Find the string "Blender" in the listing and report every line that has it.
#### DATA LISTING
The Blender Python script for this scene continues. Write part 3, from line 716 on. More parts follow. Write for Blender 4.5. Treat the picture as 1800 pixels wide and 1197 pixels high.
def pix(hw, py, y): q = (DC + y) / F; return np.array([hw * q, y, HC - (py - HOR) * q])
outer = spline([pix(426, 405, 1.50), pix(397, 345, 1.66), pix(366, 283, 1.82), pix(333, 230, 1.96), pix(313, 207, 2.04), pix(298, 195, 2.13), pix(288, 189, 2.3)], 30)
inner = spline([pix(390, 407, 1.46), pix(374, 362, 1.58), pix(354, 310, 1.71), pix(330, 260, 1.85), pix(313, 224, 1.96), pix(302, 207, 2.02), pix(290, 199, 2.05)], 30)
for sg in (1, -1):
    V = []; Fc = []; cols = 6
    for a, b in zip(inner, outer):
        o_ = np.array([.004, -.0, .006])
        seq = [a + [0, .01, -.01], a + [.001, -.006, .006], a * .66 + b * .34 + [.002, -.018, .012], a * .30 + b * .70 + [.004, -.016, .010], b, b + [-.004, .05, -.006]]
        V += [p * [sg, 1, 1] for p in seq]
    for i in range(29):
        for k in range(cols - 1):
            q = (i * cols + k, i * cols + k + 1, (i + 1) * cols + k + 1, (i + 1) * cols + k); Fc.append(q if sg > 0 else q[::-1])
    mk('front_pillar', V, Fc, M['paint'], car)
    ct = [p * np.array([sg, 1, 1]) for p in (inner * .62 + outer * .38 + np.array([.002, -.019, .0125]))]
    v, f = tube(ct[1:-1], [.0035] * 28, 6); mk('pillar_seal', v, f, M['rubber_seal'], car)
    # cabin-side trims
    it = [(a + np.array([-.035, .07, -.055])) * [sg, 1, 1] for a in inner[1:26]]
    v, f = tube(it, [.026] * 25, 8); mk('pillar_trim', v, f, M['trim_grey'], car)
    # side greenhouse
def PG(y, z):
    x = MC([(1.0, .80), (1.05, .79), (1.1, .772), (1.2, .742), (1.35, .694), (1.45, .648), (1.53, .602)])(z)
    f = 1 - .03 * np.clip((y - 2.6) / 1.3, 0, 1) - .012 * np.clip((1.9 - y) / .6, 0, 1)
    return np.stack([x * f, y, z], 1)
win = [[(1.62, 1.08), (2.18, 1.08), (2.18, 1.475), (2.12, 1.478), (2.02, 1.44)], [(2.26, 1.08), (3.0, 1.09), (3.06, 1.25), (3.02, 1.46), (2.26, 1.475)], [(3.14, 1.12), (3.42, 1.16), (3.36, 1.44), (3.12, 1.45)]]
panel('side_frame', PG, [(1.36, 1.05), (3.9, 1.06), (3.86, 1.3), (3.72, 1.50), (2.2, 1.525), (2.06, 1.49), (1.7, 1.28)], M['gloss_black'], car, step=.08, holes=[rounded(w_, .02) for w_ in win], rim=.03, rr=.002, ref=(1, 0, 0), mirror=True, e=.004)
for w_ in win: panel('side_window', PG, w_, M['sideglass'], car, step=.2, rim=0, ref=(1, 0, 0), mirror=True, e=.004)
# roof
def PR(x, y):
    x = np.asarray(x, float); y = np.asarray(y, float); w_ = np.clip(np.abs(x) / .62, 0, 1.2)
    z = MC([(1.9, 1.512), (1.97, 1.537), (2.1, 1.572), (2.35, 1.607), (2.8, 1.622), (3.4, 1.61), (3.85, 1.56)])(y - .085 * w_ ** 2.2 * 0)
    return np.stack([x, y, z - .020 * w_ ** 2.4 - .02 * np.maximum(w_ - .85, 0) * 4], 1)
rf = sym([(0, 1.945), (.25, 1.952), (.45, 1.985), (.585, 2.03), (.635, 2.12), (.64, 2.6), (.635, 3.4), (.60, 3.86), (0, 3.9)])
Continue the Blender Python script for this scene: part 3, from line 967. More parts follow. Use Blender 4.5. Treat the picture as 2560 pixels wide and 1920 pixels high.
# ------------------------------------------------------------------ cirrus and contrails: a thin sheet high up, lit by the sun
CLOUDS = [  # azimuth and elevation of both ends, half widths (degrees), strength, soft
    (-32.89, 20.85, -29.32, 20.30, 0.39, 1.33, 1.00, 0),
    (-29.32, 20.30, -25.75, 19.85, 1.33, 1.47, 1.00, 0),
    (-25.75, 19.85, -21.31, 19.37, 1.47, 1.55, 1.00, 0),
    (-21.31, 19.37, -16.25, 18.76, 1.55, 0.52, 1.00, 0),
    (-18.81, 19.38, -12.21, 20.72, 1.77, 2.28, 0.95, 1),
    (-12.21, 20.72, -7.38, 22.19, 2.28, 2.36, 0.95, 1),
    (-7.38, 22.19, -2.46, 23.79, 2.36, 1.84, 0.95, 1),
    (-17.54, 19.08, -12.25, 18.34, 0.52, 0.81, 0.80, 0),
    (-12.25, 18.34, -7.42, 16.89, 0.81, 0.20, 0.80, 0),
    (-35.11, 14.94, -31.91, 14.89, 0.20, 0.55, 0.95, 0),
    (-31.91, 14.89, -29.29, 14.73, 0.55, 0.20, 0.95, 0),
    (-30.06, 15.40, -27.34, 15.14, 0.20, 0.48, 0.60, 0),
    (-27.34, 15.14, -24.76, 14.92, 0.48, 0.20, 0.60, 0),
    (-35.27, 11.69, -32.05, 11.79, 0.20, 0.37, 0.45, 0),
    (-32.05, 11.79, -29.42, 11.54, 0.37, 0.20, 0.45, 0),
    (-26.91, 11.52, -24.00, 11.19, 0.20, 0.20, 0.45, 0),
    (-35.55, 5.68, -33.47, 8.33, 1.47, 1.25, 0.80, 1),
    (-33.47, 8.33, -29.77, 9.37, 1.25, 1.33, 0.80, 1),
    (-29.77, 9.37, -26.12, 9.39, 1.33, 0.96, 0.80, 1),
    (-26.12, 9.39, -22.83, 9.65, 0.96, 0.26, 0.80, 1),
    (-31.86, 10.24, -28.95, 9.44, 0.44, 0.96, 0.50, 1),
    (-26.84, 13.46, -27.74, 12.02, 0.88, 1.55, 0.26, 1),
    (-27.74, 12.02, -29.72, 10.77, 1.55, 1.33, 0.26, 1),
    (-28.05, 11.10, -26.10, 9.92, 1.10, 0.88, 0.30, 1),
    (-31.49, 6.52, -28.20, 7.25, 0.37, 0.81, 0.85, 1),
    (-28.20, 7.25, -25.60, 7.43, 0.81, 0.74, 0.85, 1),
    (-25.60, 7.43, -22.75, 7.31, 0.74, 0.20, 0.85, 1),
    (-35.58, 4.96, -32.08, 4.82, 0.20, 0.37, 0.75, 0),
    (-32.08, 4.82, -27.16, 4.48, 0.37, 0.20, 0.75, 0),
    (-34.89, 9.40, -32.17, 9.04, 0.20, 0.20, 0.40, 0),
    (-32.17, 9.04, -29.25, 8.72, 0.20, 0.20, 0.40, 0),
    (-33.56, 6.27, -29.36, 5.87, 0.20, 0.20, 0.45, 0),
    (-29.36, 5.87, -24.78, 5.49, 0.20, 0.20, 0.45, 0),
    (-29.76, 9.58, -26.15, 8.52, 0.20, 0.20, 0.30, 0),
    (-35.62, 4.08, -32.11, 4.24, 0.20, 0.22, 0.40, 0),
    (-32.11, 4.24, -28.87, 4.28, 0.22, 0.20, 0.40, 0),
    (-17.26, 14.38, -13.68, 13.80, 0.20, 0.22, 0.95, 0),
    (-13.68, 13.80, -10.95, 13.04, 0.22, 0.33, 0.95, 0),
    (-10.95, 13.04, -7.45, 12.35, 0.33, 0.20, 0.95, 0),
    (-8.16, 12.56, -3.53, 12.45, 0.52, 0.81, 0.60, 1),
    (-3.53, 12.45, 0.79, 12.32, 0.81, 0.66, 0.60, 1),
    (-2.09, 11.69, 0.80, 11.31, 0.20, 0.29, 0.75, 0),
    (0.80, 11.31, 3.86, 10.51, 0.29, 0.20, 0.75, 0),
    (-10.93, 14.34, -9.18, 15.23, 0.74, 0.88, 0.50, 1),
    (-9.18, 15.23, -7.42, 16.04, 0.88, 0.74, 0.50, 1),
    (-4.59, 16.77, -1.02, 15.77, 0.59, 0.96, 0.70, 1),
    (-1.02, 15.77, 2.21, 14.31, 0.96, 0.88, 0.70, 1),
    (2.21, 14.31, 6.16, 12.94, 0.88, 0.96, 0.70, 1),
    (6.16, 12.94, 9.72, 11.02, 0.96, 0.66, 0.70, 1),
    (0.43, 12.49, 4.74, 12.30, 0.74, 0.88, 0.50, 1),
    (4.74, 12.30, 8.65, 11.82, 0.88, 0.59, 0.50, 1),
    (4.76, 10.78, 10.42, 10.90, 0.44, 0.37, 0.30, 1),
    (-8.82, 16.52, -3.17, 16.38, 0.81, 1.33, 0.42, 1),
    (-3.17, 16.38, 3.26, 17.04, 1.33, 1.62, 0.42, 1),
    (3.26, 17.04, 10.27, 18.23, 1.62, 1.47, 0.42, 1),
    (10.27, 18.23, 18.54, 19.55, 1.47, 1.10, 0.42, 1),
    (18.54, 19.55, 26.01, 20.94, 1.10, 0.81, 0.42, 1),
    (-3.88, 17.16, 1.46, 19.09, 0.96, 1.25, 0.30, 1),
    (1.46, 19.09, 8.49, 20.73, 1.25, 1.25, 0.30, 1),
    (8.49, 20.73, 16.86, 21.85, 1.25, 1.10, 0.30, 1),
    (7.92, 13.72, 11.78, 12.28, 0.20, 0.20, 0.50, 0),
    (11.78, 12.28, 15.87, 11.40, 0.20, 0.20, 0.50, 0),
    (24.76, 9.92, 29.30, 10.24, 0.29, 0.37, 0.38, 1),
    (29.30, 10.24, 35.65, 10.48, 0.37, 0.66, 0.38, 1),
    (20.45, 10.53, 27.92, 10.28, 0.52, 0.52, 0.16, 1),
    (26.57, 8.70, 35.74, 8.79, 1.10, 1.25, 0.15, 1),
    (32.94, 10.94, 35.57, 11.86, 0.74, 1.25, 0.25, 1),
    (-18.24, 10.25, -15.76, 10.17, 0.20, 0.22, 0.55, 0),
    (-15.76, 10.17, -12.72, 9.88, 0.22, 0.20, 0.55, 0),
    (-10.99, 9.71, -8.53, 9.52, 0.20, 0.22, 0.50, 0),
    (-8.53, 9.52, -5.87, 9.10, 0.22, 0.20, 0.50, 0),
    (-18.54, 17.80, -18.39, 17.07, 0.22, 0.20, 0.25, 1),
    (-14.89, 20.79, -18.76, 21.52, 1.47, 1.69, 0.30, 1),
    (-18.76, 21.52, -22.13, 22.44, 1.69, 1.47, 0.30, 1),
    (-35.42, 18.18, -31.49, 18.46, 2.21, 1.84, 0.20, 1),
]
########
RESULT OF THIS TASK »
The Blender Python script for this scene continues. Write part 3, from line 716 on. More parts follow. Write for Blender 4.5. Treat the picture as 1800 pixels wide and 1197 pixels high.
Continue the Blender Python script for this scene: part 3, from line 967. More parts follow. Use Blender 4.5. Treat the picture as 2560 pixels wide and 1920 pixels high.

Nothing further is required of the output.